This is a fight to save education and the union has to throw everything it has into it, writes Molly Maguire
The national executive committee of the NEU have announced a formal ballot for strike action of over 300,000 teachers and support staff in England’s state schools.
It follows a promising indicative ballot which showed overwhelming support for strike action (90.5%). The chief demand is a fully-funded, above-inflation pay rise, which the government has not signalled it will grant. The School Teachers’ Review Body is currently recommending a 6.5% rise over three years. But inflation due to the Iran war – which might increase dramatically over the summer – could, as NEU General-Secretary declared, wipe out any gains ‘in one Tomahawk cruise missile’.
Crucially, the Chancellor and Education Secretary have suggested they will not fund school budgets to pay for any rise in salaries, meaning already cash-strapped schools will need to cut programmes and services to students, delay desperately-needed building repairs and make other staff redundant.

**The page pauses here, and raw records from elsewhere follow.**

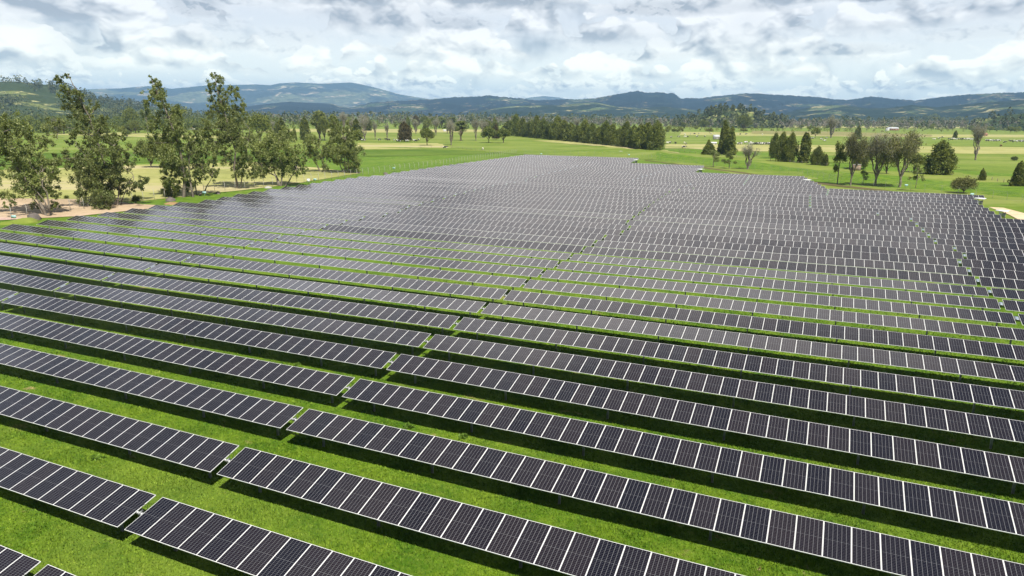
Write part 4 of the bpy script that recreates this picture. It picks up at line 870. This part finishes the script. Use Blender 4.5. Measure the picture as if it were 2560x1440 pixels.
N = 520; uu = rw.uniform(1640, 2700, N); vv = rw.choice([304, 307, 311, 316, 322, 327], N) + rw.normal(0, 1.1, N) + (uu - 1900) * .003
wood('scrub', 'broken hedgerows and scrub across the far right pastures', 'yellowish_leaves', uu, vv, rw.uniform(2.2, 5.5, N), 60, .42, 1.2)
N = 260; uu = np.where(rw.random(N) < .5, rw.uniform(1690, 2000, N), rw.uniform(1990, 2700, N)); vv = rw.choice([302, 305, 309, 313], N) + rw.normal(0, 1.0, N)
wood('hedgerow', 'dark hedgerow trees before the far tree belt at right', 'broad_leaves', uu, vv, rw.uniform(5, 10, N), 70, .65, .9)
N = 300; uu = rw.uniform(620, 1660, N); vv = rw.choice([306, 310, 314, 320], N) + rw.normal(0, 1.5, N)
wood('hedgerow', 'hedgerow trees across the far middle pastures', 'broad_leaves', uu, vv, rw.uniform(4, 10, N), 60, .65, .9)
# woods on the left hill and the knolls
def hill_wood(Vh, n, label, seed, lo, hi, kmin=0, hh=(12, 22), patch=True):
    rg = np.random.default_rng(seed); nc, nr, _ = Vh.shape; P = []
    c = 0
    while c < n:
        i = rg.integers(0, nc - 1); j = rg.integers(lo, hi); q = Vh[i, j]
        if patch and (math.sin(q[0] / 90 + 2 * math.sin(q[1] / 130)) + math.sin(q[1] / 70 + q[0] / 160)) < .15 and j < 41: continue
        c += 1; h = rg.uniform(*hh); k = 26; z = rg.random(k) ** .8; R = h * .3 * np.sqrt(np.clip(1 - (2 * z - .9) ** 2, .05, 1)); th = rg.random(k) * 6.28
        q = q + rg.normal(0, 6, 3) * np.array([1, 1, .1]); P.append(np.stack([q[0] + R * np.cos(th), q[1] + R * np.sin(th), q[2] - 1 + z * h], -1))
    P = np.concatenate(P); V, Q = quads(P, 1.7 * (.5 + .8 * rg.random(len(P))), 1.3, .3, rg)
    tag(link('hill_woodland', mesh_np('hill_woodland', V, Q, mats=(M['far_woodland_leaves'],))), label, 'woodland', kind='stuff')
hill_wood(HV, 1500, 'woods and tree rows over the green hill at left', 3, 6, 45)
hill_wood(HW, 420, 'dark trees covering the small knoll right of centre', 4, 4, 45, patch=False, hh=(7, 12))
hill_wood(HW2, 200, 'trees on the low rise at the right edge', 6, 4, 45, patch=False, hh=(10, 16))

# ------------------------------------------------------------------ cattle
def cow_mesh(m):
    b = MB()
    b.tube([(-1.15, 0, 1.05), (-1.0, 0, 1.02), (-.5, 0, .98), (.2, 0, .96), (.75, 0, 1.02), (1.0, 0, 1.12)], [.12, .34, .38, .40, .34, .2], 10)
    b.tube([(.85, 0, 1.12), (1.15, 0, 1.25), (1.4, 0, 1.2)], [.24, .17, .15], 8); b.tube([(1.3, 0, 1.28), (1.5, 0, 1.12), (1.72, 0, .98)], [.15, .14, .08], 8)
    for sx in (-.85, .68):
        for sy in (-.2, .2): b.tube([(sx, sy, .95), (sx + (.05 if sx > 0 else -.06), sy, .5), (sx, sy, 0)], [.15, .085, .06], 6)
    b.tube([(-1.15, 0, 1.2), (-1.28, 0, .8), (-1.25, 0, .45)], [.04, .03, .05], 5); b.tube([(1.33, -.12, 1.32), (1.3, -.3, 1.33)], [.05, .02], 5); b.tube([(1.33, .12, 1.32), (1.3, .3, 1.33)], [.05, .02], 5)
    return b.mesh('cow', m, True)
COW = [cow_mesh(M['cow']), cow_mesh(M['cowbrown']), cow_mesh(M['cowwhite'])]
def cow(u, v, i, label, group, kind=0, dj=True):
    p = at(u, v)
    o = link('cow', COW[kind], None, p, (0, 0, random.random() * 6.28), (1.15, 1.25, 1.2)); tag(o, label, 'cow', group)
CW = [([(u, 353 + (i * 5) % 4 - 1) for i, u in enumerate((972, 985, 992, 998, 1003, 1007, 1012, 1017, 1022, 1028, 1034, 1040, 1046))], 'black and white cow in the small herd under the brownish egg-shaped tree', 'small herd under the egg-shaped tree'),
 ([(893, 352), (908, 353), (948, 352), (967, 351), (878, 351), (897, 350)], 'dark cow grazing among the bare trees left of the small herd', 'cows left of the small herd'),
 ([(1669, 360), (1675, 359), (1689, 360), (1711, 360), (1715, 362), (1709, 371)], 'cow in the paddock just right of the conifer hedge', 'cows right of the hedge, lower row'),
 ([(1661, 344), (1678, 345), (1697, 344), (1713, 344), (1718, 344), (1736, 336), (1747, 336), (1713, 338), (1725, 337), (1743, 343), (1762, 343), (1778, 336)], 'cow scattered in the pasture between hedge and central conifer pair', 'scattered cows right of the hedge, upper rows'),
 ([(1845, 362), (1852, 362), (1864, 359), (1877, 359), (1851, 361), (1865, 358)] + [(1872 + i * 3.3, 361 + (i % 3) * .8) for i in range(17)], 'cow in the tight herd left of the dark conifer clump', 'tight herd left of the dark clump'),
 ([(1845, 337), (1850, 337), (1865, 337), (1906, 338)], 'cow on the far strip behind the tight herd', 'cows behind the tight herd'),
 ([(2027, 348), (2033, 347), (2053, 350), (2062, 354), (2066, 347), (2127, 346)], 'cow in the pale pasture right of the dark clump', 'cows right of the dark clump'),
 ([(2263, 339), (2272, 349), (2284, 354), (2335, 350), (2348, 348), (2356, 345), (2512, 358)], 'lone cow grazing in the wide right pasture', 'lone cows in the wide right pasture'),
 ([(2371 + i * 4.1, 349 + (i % 3) * .9) for i in range(16)], 'cow in the long herd under the pale dead tree', 'long herd beside the dead tree'),
 ([(2466 + i * 2.9, 353 + (i % 2) * .9) for i in range(12)], 'cow in the herd right of the pale dead tree', 'herd right of the dead tree'),
 ([(2524 + i * 3.6, 354 + (i % 3) * 1.2) for i in range(12)], 'cow in the herd at the right edge of the photo', 'herd at the right edge')]
for pts, lb, gr in CW:
    for i, (u, v) in enumerate(pts): cow(u + random.uniform(-.8, .8), v, i, lb, gr, 2 if (i * 7) % 9 == 3 and 'black' not in lb and 'dark' not in lb else 0)
cow(2502, 367, 0, 'single brown cow standing below the right-hand herds', None, 1)
cow(1113, 372, 0, 'single cow on the meadow below the dark round-headed tree', None, 0); cow(1207, 376, 0, 'single pale cow on the meadow above the array', None, 2)

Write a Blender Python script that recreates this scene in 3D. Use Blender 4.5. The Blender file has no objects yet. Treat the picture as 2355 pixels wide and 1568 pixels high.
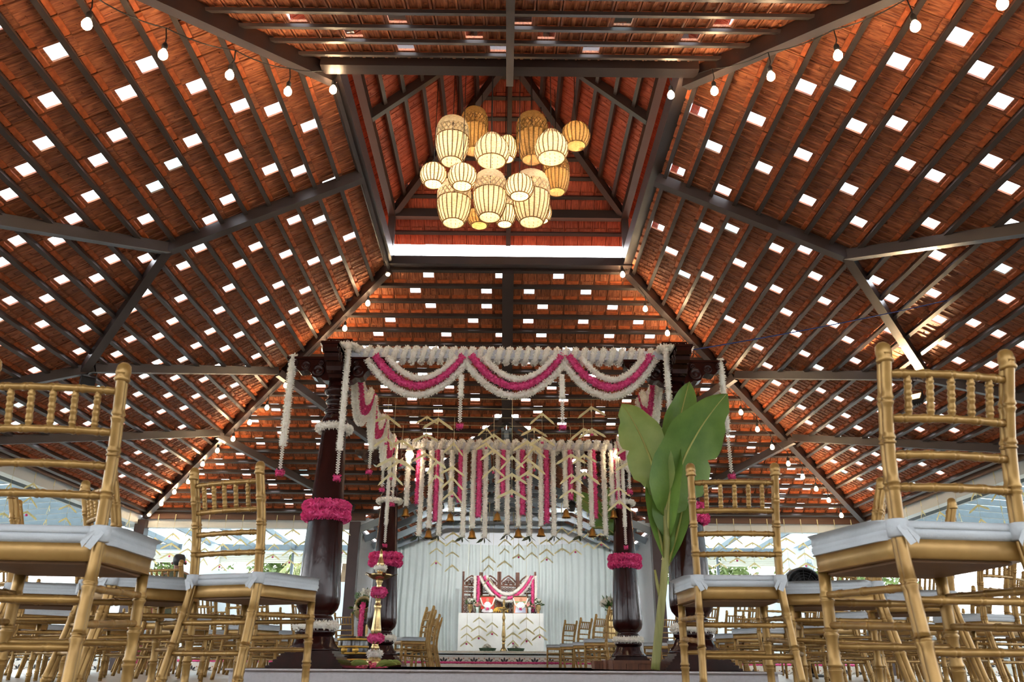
import bpy, math, random
import numpy as np
from mathutils import Vector, Matrix
random.seed(7)
RNG = np.random.default_rng(7)
SC = bpy.context.scene
COL = SC.collection
# ------------------------------------------------------------------ camera
CX, CY, F = 1177.5, 784.0, 1832.0
TH, ROLL, YAW, CH = math.radians(22.05), math.radians(0.4), math.atan(11.5 / 1832), 0.16
def cam_dir(x, y):
    cr, sr = math.cos(ROLL), math.sin(ROLL)
    x, y = x * cr - y * sr, x * sr + y * cr
    c, s = math.cos(TH), math.sin(TH)
    d = (x, c - y * s, s + y * c)
    ca, sa = math.cos(YAW), math.sin(YAW)
    return Vector((d[0] * ca + d[1] * sa, -d[0] * sa + d[1] * ca, d[2]))
EYE = Vector((0, 0, CH))
FWD = cam_dir(0, 0)
RIGHT = cam_dir(1, 0) - FWD
UP = cam_dir(0, 1) - FWD
cd = bpy.data.cameras.new('camera')
cd.sensor_fit = 'HORIZONTAL'; cd.sensor_width = 36; cd.lens = F / 2355 * 36
cd.clip_start = 0.05; cd.clip_end = 400
cd.dof.use_dof = True; cd.dof.focus_distance = 8.5; cd.dof.aperture_fstop = 8.0
cam = bpy.data.objects.new('camera', cd); COL.objects.link(cam)
m = Matrix.Identity(4)
for i, ax in enumerate((RIGHT, UP, -FWD)):
    for r in range(3): m[r][i] = ax[r]
m.translation = EYE
cam.matrix_world = m
SC.camera = cam
def ray(u, v): return cam_dir((u - CX) / F, -(v - CY) / F)
def atY(u, v, Y):
    r = ray(u, v); return EYE + r * (Y / r.y)
def atZ(u, v, Z):
    r = ray(u, v); return EYE + r * ((Z - CH) / r.z)
def zv(v, Y, u=1166): return atY(u, v, Y).z
def proj(p):
    q = Vector(p) - EYE; d = q.dot(FWD)
    if d < .05: return (-9999, -9999, -1)
    return (CX + F * q.dot(RIGHT) / d, CY - F * q.dot(UP) / d, d)
# ------------------------------------------------------------------ world and exposure
w = bpy.data.worlds.new('sky'); SC.world = w; w.use_nodes = True
bg = w.node_tree.nodes['Background']
bg.inputs[0].default_value = (0.93, 0.965, 1.0, 1); bg.inputs[1].default_value = 3.0
SC.view_settings.view_transform = 'Standard'; SC.view_settings.look = 'None'
SC.view_settings.exposure = 1.38; SC.view_settings.gamma = 1.0
SC.view_settings.use_curve_mapping = False
SC.cycles.max_bounces = 5; SC.cycles.diffuse_bounces = 3; SC.cycles.glossy_bounces = 2
SC.cycles.transmission_bounces = 4; SC.cycles.transparent_max_bounces = 8
SC.cycles.caustics_reflective = False; SC.cycles.caustics_refractive = False
SC.cycles.sample_clamp_indirect = 6.0
SC.cycles.use_denoising = True
SC.cycles.use_light_tree = False
SC.cycles.use_adaptive_sampling = True; SC.cycles.adaptive_threshold = 0.14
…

In addition, the government has stated they would like to eliminate a long-standing cap on working hours for staff (1,265 per year), further increasing workload and exacerbating a national teacher recruitment and retention crisis.
School staff have been forced into a fight for our lives, and the union must throw everything it has into it.
The formal ballot will open on 3 October and close 15 December, with a view to initiating strike action at the start of 2027. The timeline is a long one, partly due to the school summer break, partly due to regressive trade-union laws which require ballots to be handled through the post and for 50% of ballots be returned. The indicative ballot was electronic, and just shy of half voted, so turnout will need to be organised.
We don’t want to lose the momentum that the indicative ballot has built, nor do we have time to waste in winning new layers of staff to smash through the voting threshold. Starting now, schools and district branches need to build the confidence and organisation we need to win the ballot, and win our strike.
This will involve raising awareness of what’s at stake among colleagues, parents and pupils and building alliances with other unions and community groups through workplace campaign meetings and committees, local demonstrations, public forums and school-gate leafletting. Our ‘Save Education’ campaign should be talked about at dinner tables across the country.
In short, the NEU must re-mobilise in the style of spring 2023, when, after eight days of strike action for pay, it found itself on the precipice of a full-scale shutdown of the school system. Other education unions, NASUWT, NAHT and ASCL had begun balloting in tow, and teachers were marching with other public-sector strikers like doctors and lecturers. That fight forced a very intransigent Rishi Sunak to find extra money for a better pay rise (4%-6.5%). But the 2023 deal was still below inflation, and we cannot afford that again. This time, we must go further.
One way to do this is to link up with broader movements against war and austerity, which is certain to gain more momentum as the economic impact of war really starts to set in over the coming months. The NEU has been an important presence on pro-Palestine and marches against the far right, and NEU branches around the country have backed the International Conference Against War in London, 20 June. Let’s make our pay campaign central to all of that. Wages not Weapons! Books not Bombs!